╔══

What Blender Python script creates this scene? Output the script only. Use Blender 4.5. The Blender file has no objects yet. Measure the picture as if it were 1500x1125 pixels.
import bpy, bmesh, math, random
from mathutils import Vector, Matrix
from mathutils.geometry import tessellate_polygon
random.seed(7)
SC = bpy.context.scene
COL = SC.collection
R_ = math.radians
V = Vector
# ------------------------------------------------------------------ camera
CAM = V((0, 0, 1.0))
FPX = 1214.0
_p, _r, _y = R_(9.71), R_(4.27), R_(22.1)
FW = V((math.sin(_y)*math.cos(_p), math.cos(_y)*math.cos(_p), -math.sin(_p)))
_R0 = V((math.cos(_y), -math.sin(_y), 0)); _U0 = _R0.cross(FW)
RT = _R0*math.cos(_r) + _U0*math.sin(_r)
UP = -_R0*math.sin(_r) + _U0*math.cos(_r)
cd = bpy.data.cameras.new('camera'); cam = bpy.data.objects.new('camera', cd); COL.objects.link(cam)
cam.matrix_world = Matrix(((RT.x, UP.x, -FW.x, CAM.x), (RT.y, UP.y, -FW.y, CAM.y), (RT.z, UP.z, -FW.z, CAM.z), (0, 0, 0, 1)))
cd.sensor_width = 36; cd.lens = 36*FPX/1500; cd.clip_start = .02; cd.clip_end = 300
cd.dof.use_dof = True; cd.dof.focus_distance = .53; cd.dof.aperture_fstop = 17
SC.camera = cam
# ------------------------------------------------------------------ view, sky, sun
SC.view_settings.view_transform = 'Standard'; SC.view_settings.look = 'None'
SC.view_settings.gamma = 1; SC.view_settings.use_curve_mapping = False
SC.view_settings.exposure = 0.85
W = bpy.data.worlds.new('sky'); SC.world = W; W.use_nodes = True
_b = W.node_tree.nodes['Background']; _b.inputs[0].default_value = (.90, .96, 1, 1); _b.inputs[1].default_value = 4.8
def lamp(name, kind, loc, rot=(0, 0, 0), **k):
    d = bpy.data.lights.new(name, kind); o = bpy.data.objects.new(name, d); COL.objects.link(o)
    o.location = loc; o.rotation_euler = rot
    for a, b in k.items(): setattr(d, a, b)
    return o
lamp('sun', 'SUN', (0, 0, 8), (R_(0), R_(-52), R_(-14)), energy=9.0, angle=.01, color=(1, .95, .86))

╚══

** WHAT IS REQUIRED **
Restate the listing in full, word for word.

** SOLUTION BELOW **
What Blender Python script creates this scene? Output the script only. Use Blender 4.5. The Blender file has no objects yet. Measure the picture as if it were 1500x1125 pixels.
import bpy, bmesh, math, random
from mathutils import Vector, Matrix
from mathutils.geometry import tessellate_polygon
random.seed(7)
SC = bpy.context.scene
COL = SC.collection
R_ = math.radians
V = Vector
# ------------------------------------------------------------------ camera
CAM = V((0, 0, 1.0))
FPX = 1214.0
_p, _r, _y = R_(9.71), R_(4.27), R_(22.1)
FW = V((math.sin(_y)*math.cos(_p), math.cos(_y)*math.cos(_p), -math.sin(_p)))
_R0 = V((math.cos(_y), -math.sin(_y), 0)); _U0 = _R0.cross(FW)
RT = _R0*math.cos(_r) + _U0*math.sin(_r)
UP = -_R0*math.sin(_r) + _U0*math.cos(_r)
cd = bpy.data.cameras.new('camera'); cam = bpy.data.objects.new('camera', cd); COL.objects.link(cam)
cam.matrix_world = Matrix(((RT.x, UP.x, -FW.x, CAM.x), (RT.y, UP.y, -FW.y, CAM.y), (RT.z, UP.z, -FW.z, CAM.z), (0, 0, 0, 1)))
cd.sensor_width = 36; cd.lens = 36*FPX/1500; cd.clip_start = .02; cd.clip_end = 300
cd.dof.use_dof = True; cd.dof.focus_distance = .53; cd.dof.aperture_fstop = 17
SC.camera = cam
# ------------------------------------------------------------------ view, sky, sun
SC.view_settings.view_transform = 'Standard'; SC.view_settings.look = 'None'
SC.view_settings.gamma = 1; SC.view_settings.use_curve_mapping = False
SC.view_settings.exposure = 0.85
W = bpy.data.worlds.new('sky'); SC.world = W; W.use_nodes = True
_b = W.node_tree.nodes['Background']; _b.inputs[0].default_value = (.90, .96, 1, 1); _b.inputs[1].default_value = 4.8
def lamp(name, kind, loc, rot=(0, 0, 0), **k):
    d = bpy.data.lights.new(name, kind); o = bpy.data.objects.new(name, d); COL.objects.link(o)
    o.location = loc; o.rotation_euler = rot
    for a, b in k.items(): setattr(d, a, b)
    return o
lamp('sun', 'SUN', (0, 0, 8), (R_(0), R_(-52), R_(-14)), energy=9.0, angle=.01, color=(1, .95, .86))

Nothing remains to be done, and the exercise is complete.